My complaint is that the mags are printed on very expensive paper, thick paper, photographic quality paper, very few pages and usually empty of quality projects that don't seem trivial or outright silly. you might guess the two mags I am talking about. I thimpfks that most likely the problem is that there simply are not enough people sending in quality projects like had been done in the 20's, 30's, 40s ---to mabye the 70's when the hobby was heavy with subscribers (before TV, internet, etc.). Now too few are interested and, I suppose, the magazine companies can't sell enough mags to lower the cost. They really needs to attract better projects.
If they had better projects I would be far more willing to pay the high price. I'm lucky if I get two projects a year that I am mildly interested in and one project in TWO years that I really want to make. I can't really justify spending 130$ for two mags per year with a total of 12 issues. I could buy three or four sets of plans that I specifically want to build for that amount of $$.
So my feeling is that take the money and brag about it so there are more people willing to take the time to send better projects to the magazines. The internet has so many great vids, Blondi, Joe, the old tony, and loads of others that it is really absurd, it seems impossible that the magazines can continue to exist in their poor form. The problem with the internet, is too often there are no downloadable plans. Many of these peeps get $$ from advertising, have sponsors or use Patreon so I don't feel as if I should pay them more for plans necessarily.

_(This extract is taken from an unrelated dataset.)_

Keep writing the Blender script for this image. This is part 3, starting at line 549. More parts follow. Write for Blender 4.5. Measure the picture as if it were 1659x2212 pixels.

I am presently re-doing the Bonelle TCutter Grinder drawings which are so complicated that these actually need to be paid for if one wants good copies. The problem with the ones I am copying is that the drawings I am taking mine from are very poorly done--lots of missing dims, all parts unnamed or unnumbered, parts that one cannot tell where they go or how they are used. Many parts are extremely difficult to see how they are to be made--this means a perspective or 3D view needs to accompany the part. Also, there is a mix of imperial and metric units! NOT good. AND . . . there are metric, imperial and BA and BSA threads. IMO (and not very humble either), this is very poor way to make things.
Sometimes drawings are so time consuming to make, I thimpfks the person making them should be paid. JD de Waal is one such person--he does a lot of drawing and gives them away for free which I really appreciate, however, he has most likely put in thousands of hours doing this. I don't like his cramming of his drawings the way he does, particularly since it is not on paper but rather digital--easy to store and extremely cheap.